Brief ::
Exactly as written, write out the lines below from the first to the one containing "fish((1079, 687), (1133, 795), 37, olive, 'big", inclusive. Pictures do not belong in the copy.

Available data ::
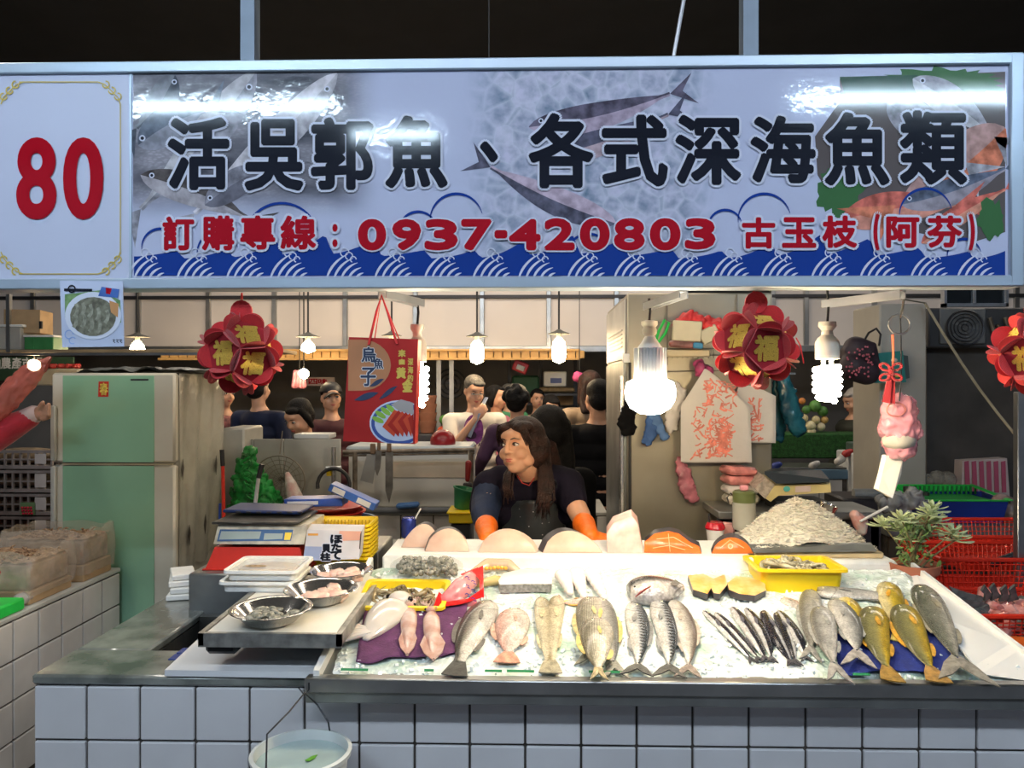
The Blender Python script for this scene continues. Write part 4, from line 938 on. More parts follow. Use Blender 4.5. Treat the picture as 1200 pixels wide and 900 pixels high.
fish((990, 701), (1015, 745), 25, yell2, 'bright yellow fish half hidden behind the silver one', flip=1, tail='fan', tailc=(.6, .5, .3), finc=(.75, .5, .05), shape=(.6, .6), ped=.2, dz=.010)
fish((1040, 684), (1056, 750), 30, yell2, 'orange and yellow fish with its mouth pointing up, behind the olive ones', flip=1, tail='fan', tailc=(.5, .4, .1), finc=(.7, .35, .03), shape=(.55, .6), ped=.22, dz=.016)
fish((1024, 713), (1046, 796), 35, yell, 'left olive yellow fish lying on the blue cloth', flip=-1, tail='fan', tailc=(.30, .17, .03), finc=(.50, .26, .02), shape=(.56, .55), ped=.24, dz=.022, taillen=.15, bend=.04)
fish((1058, 711), (1100, 797), 37, yell, 'right olive yellow fish with an orange fin on the blue cloth', flip=-1, tail='fan', tailc=(.36, .20, .05), finc=(.62, .32, .03), shape=(.56, .55), ped=.22, dz=.022, taillen=.15, bend=.03)
fish((1079, 687), (1133, 795), 37, olive, 'big grey-olive mullet at the right end of the ice', flip=-1, tail='fork', tailc=(.26, .24, .2), finc=(.3, .27, .2), shape=(.58, .6), ped=.2, dz=.026, taillen=.2, tailw=1.8)

# ---------------------------------------------------------------- squid
sq = M('squid_white', (0.66, 0.60, 0.54), 0.10, 0, 0.05, 20, 0.1, 30, sss=0.25, coat=0.6)
sqp = M('squid_pink', (0.50, 0.27, 0.21), 0.12, 0, 0.25, 25, 0.2, 60, sss=0.2, coat=0.6, col2=(0.62, 0.45, 0.39))
def squid(hp, tp, wpx, matl, label, finw=1.0, tent=(1, 8), tl=.06, arm_dir=None):
    a, b_, n = frame_on_ice(hp, tp, .014); X = (b_-a).normalized(); Yv = n.cross(X).normalized(); Lf = (b_-a).length; H = L(wpx, a.y)
    t = thing('squid', label, 'squid', (a+b_)/2)
    def prof(u): return H*.5*(min(1, (u*5)**.5*.9+.1) if u < .2 else 1)*(1-.85*max(0, (u-.35)/.65)**1.6)
    mb = MB(); ns, nr = 22, 16
    vs = [a+X*(u*Lf)+Yv*math.cos(q)*prof(u)+n*math.sin(q)*prof(u)*.55 for u in [i/ns for i in range(ns+1)] for q in [2*PI*k/nr for k in range(nr)]]
    mb.add(vs, [(i*nr+k, i*nr+(k+1) % nr, (i+1)*nr+(k+1) % nr, (i+1)*nr+k) for i in range(ns) for k in range(nr)]+[tuple(range(nr)), tuple(ns*nr+k for k in range(nr))])
    part(mb, 'mantle', matl, t, smooth=80)
    for s_ in (-1, 1):
        mb = MB(); q = [(.45, 0), (.55, .55), (.72, .85), (.88, .6), (1.0, .1), (.98, 0)]
        top = [a+X*p[0]*Lf+Yv*s_*p[1]*H*.62*finw+n*(.001) for p in q]; mb.prism(top, n*.004); part(mb, 'fin', matl, t)
    ad = (arm_dir or -X)
    for k in range(tent[1]):
        sp = (k-(tent[1]-1)/2)/tent[1]; r_ = random.Random(k)
        pts = [a+ad*(tl*Lf*8*q)+Yv*(sp*H*(.5+1.0*q)+.006*math.sin(q*7+k))+n*(.004-.012*q+.003*math.sin(q*9+k*2)) for q in [0, .25, .5, .75, 1]]
        part(MB().tube(pts, [H*.09, H*.085, H*.07, H*.05, H*.02], 6), 'tentacle', matl, t)
    for s_ in (-1, 1): part(MB().ell(a-X*H*.12+Yv*s_*H*.3+n*.004, H*.09, 10, 6), 'eye', eyeK, t)
    part(MB().ell(a+ad*H*.15, (H*.32, H*.3, H*.22), 14, 8), 'head', matl, t)
    return t
aX = (I(392, 748, .008)-I(425, 738, .014)).normalized()
squid((466, 705), (428, 750), 44, sq, 'large glossy white squid at the left end of the ice', .55, (1, 3), .02)
t = squid((480, 711), (477, 768), 19, sqp, 'left of two small pinkish squid on the purple cloth', 1.0, (1, 6), .05)
squid((505, 716), (508, 774), 20, sqp, 'right of two small pinkish squid on the purple cloth', 1.3, (1, 8), .05)
tt = MB()
for k in range(5): tt.tube([I(432, 738+k, .02), I(418-k, 735+k*3, .02), I(405, 738+k*3, .016), I(392-k*2, 742+k*3, .016)], [.006, .007, .005, .002], 7)
cut = thing('squid_scrap', 'pale limp squid arms trailing over the left edge of the ice', 'squid', I(410, 745, 0))
for k in range(5): part(MB().tube([I(434, 738+k, .02), I(420-k, 734+k*3, .021), I(405, 738+k*3, .018), I(392-k*2, 743+k*3, .018)], [.007, .008, .005, .002], 7), 'arm', sq, cut)

# ---------------------------------------------------------------- white board with steaks behind the ice
bY0, bY1 = 2.575, 2.86; bz = ZP(652, bY0)
foam = thing('foam_board', 'long white foam slab behind the ice carrying fish steaks', 'board', (XP(665, 2.7), bY0, bz-.05))
part(MB().bb(XP(448, bY0), XP(884, bY0), bY0, bY1, bz-.048, bz, .006), 'slab', white_foam, foam)
part(MB().bb(XP(444, bY0), XP(884, bY0), bY0-.006, bY0+.1, bz-.062, bz-.049, .003), 'glass_edge', M('pale_green_glass', (0.45, 0.62, 0.5), 0.1), foam)
part(MB().bb(XP(448, bY0), XP(884, bY0), bY0+.02, bY1-.02, ctz, bz-.063), 'support', steel_dull, foam)
stk = M('swordfish_flesh', (0.66, 0.44, 0.33), 0.35, 0, 0.08, 14, 0.1, 60, sss=.1, col2=(0.74, 0.55, 0.43)); skn = M('dark_fish_skin', (0.05, 0.045, 0.05), 0.3)
shk = M('pink_flesh', (0.78, 0.46, 0.40), 0.3, 0, 0.15, 22, 0.1, 60, sss=.1, col2=(0.85, 0.66, 0.58)); slm = M('salmon_flesh', (0.78, 0.13, 0.02), 0.28, 0, 0.2, 20, 0.1, 60, sss=.08, col2=(0.84, 0.20, 0.04)); slmf = M('salmon_fat', (0.90, 0.52, 0.30), 0.3)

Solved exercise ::
The Blender Python script for this scene continues. Write part 4, from line 938 on. More parts follow. Use Blender 4.5. Treat the picture as 1200 pixels wide and 900 pixels high.
fish((990, 701), (1015, 745), 25, yell2, 'bright yellow fish half hidden behind the silver one', flip=1, tail='fan', tailc=(.6, .5, .3), finc=(.75, .5, .05), shape=(.6, .6), ped=.2, dz=.010)
fish((1040, 684), (1056, 750), 30, yell2, 'orange and yellow fish with its mouth pointing up, behind the olive ones', flip=1, tail='fan', tailc=(.5, .4, .1), finc=(.7, .35, .03), shape=(.55, .6), ped=.22, dz=.016)
fish((1024, 713), (1046, 796), 35, yell, 'left olive yellow fish lying on the blue cloth', flip=-1, tail='fan', tailc=(.30, .17, .03), finc=(.50, .26, .02), shape=(.56, .55), ped=.24, dz=.022, taillen=.15, bend=.04)
fish((1058, 711), (1100, 797), 37, yell, 'right olive yellow fish with an orange fin on the blue cloth', flip=-1, tail='fan', tailc=(.36, .20, .05), finc=(.62, .32, .03), shape=(.56, .55), ped=.22, dz=.022, taillen=.15, bend=.03)
fish((1079, 687), (1133, 795), 37, olive, 'big grey-olive mullet at the right end of the ice', flip=-1, tail='fork', tailc=(.26, .24, .2), finc=(.3, .27, .2), shape=(.58, .6), ped=.2, dz=.026, taillen=.2, tailw=1.8)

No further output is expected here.